25. Bununla birlikte başvuru yollarının tüketilmesi kuralının
bir dereceye kadar esneklikle ve aşırı şekilcilikten uzak biçimde uygulanması
gerekir. Buna ek olarak başvuru yollarının tüketilmesi kuralı mutlak olmadığı
gibi otomatik olarak uygulanabilir nitelikte bir kural da değildir. Bu kurala
uyulup uyulmadığının denetlenmesi sırasında her bir olayın özel şartlarına
dikkat edilmesi gerekir. Yani bu kurala uyulup uyulmadığı denetlenirken başka
şeylerin yanında hukuk sistemindeki biçimsel hukuk yollarının varlığı değil,
aynı zamanda bu yolların işlerlik kazandıkları genel hukuki ve siyasal bağlam
ve ayrıca başvurucunun kişisel durumu da gerçekçi bir biçimde dikkate alınmak
zorundadır.

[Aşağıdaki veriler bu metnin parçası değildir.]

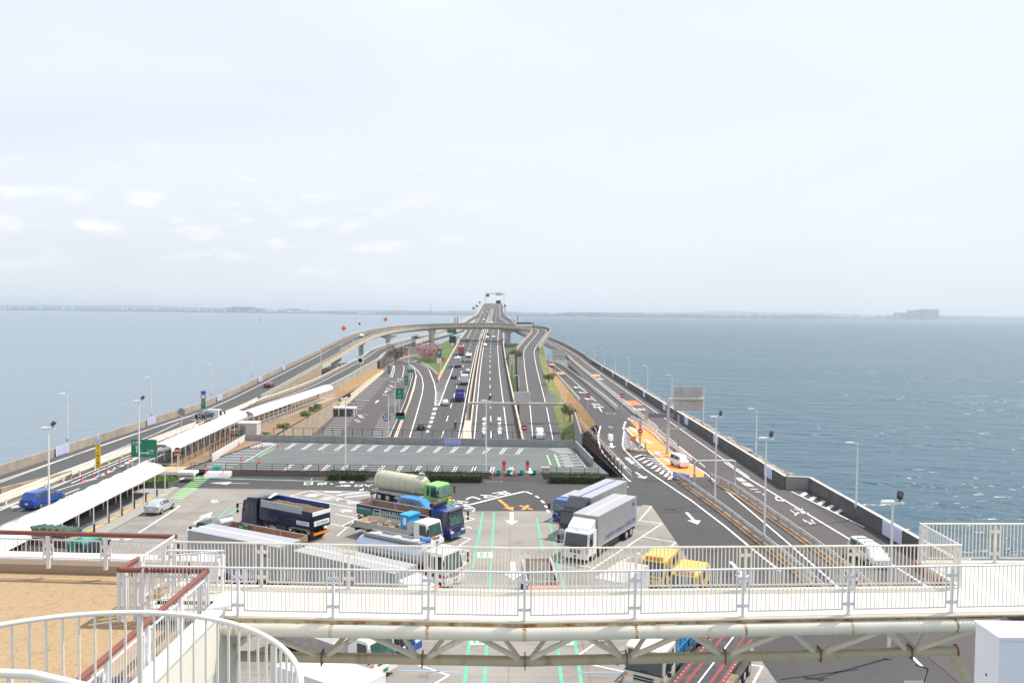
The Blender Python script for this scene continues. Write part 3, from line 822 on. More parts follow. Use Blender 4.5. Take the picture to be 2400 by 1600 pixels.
# sidewalk tactile strip
ml([(393,1157),(376,1161),(362,1160.5),(330,1179),(300,1195),(270,1211),(240,1227),(214,1241),(190,1254)], .32, z=U+.145, parent=pavement, m=PAINTY, name='tactile_strip')

# ---- deck markings
DKZ = DK+.012
def dml(pp, w=.16, m=PAINTW, name='painted_line'): return ml(pp, w, DKZ, m, parking_deck, name)
for k in range(15):           # rear row: double lines with a stop bar
    x0, y0 = 671+ k*38.6, 1037+ k*.85
    sk = 10 - k*.72
    dml([(x0+sk+9,y0+1),(x0-3,y0+15)], .13); dml([(x0+sk+15,y0+1),(x0+3,y0+15)], .13); dml([(x0-3,y0+15),(x0+3,y0+15)], .13)
    dml([(x0+sk+1,y0+1.5),(x0+sk+25,y0+1.7)], .13)
for k in range(13):           # front row, seen through the fence
    x0, y0 = 665+k*44.0, 1088+k*.5
    sk = 17-k*1.2
    dml([(x0+sk,y0),(x0-2,y0+15)], .14); dml([(x0+sk+6,y0),(x0+4,y0+15)], .14)
dml([(643,1052),(760,1055),(756,1060),(900,1062),(1286,1066)], .1, PAINTLG); dml([(643,1052),(590,1078)], .13, PAINTLG); dml([(1282,1066),(1291,1089)], .25, PAINTLG)
dml([(1300,1064),(1312,1094)], .3, PAINTLG); dml([(648,1039),(572,1083)], .14); dml([(655,1040),(590,1079)], .1, PAINTLG)
for k in range(7): dml([(540-k*9+ (k>3)*2,1055+k*6.3),(618-k*12,1056+k*6.4)], .16)
for k in range(9): dml([(575+k*7,1036.5),(592+k*9-(k*2),1049-k*.9)], .18)
for k in range(7): dml([(1284+k*4,1051+k*1.6),(1330+k*2.2,1049+k*2.1)], .16)
for k in range(5): dml([(1304+k*4,1069+k*6.6),(1362+k*4,1069+k*6.8)], .16); dml([(1312+k*3,1066+k*6.6),(1330+k*4,1066+k*6.6)], .5, PAINTWORN)
arrow((1197,1110),(1197,1096),1.4,.4,z=DKZ,parent=parking_deck); arrow((1240,1096),(1245,1109),1.4,.4,z=DKZ,parent=parking_deck)
rt('P', (1000,1062.5), (9,0), (0,-3), z=DKZ, parent=parking_deck, m=PAINTG)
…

Son olarak davanın tüm koşulları çerçevesinde başvurucunun
kendisinden başvuru yollarını tüketmek bağlamında beklenebilecek her şeyi
yerine getirip getirmediğini incelemesi gerekmektedir (Serdar Ziriğ
[GK], B. No: 2013/7766, 2/7/2015, § 26).
26. "Bir suç isnadına
bağlı olarak tutuklu olma" durumunda, tutukluluk süresinin
kanuni süreyi veya makul süreyi aştığı iddiasıyla yapılacak bireysel
başvurunun, ilk derece yargılaması devam ederken tutukluluğun devamına karar
verilen her aşamada başvuru yolları tüketildikten sonra veya serbest
bırakılmadan itibaren başvuru süresi içinde yapılması gerekir (Mehmet Emin Kılıç, B. No: 2013/5267,
7/3/2014, § 28). Bununla birlikte anılan kural mutlak değildir. Bazı hâllerde
kuralın, hakların kullanılmasına engel olacak aşırı şekilcilikten uzak bir
şekilde esnek yorumlanması gerekebilir. Özellikle daha önce birçok kez
tutukluluğun devamı kararlarına itiraz edilmiş ve sonuç alınamamışsa en son
verilen tutukluluğun devamı kararına itiraz edilmediği dolayısıyla başvuru
yollarının tüketilmediği gerekçesiyle başvuru reddedilmemelidir (Serdar Ziriğ, §
27).
27.Somut olayda ilk derece mahkemesinin başvurucunun tutukluluk
hâlini resen veya başvurucunun talebi üzerine incelemiş olduğu ve her defasında
başvurucunun tutukluluk hâlinin devamına karar verdiği, bu kararlara karşı
yapılan itirazların (Ulusal Yargı Ağı Projesi Bilişim Sistemi [UYAP] üzerinden
yapılan incelemede başvurucunun altı kez itiraz ettiği görülmüştür) da
reddedildiği anlaşılmıştır. Tutukluluğun devamına karar verilen bir davada
başvurucunun yaklaşık üç yıl süren bir tutuklulukta verilen son tutukluluğun
devamı kararına karşı itiraz yoluna başvurmaması nedeniyle kabul edilemezlik
kararı verilmesi aşırı şekilci bir yaklaşım olacaktır. Kaldı ki başvurucu
17/12/2013 tarihinde verilen tutuklamanın devamı kararına doğrudan itiraz
etmemiş olsa da UYAP üzerinden yapılan incelemede bireysel başvuruda bulunduğu
tarihten tahliye edildiği 18/6/2014 tarihine kadar yaptığı itirazların da
reddedildiği anlaşılmıştır.
28. Belirtilen nedenlerle başvurunun, yalnızca itiraz yoluna
başvurulmadan yapıldığı gerekçesiyle kabul edilemezliğine karar verilmemelidir.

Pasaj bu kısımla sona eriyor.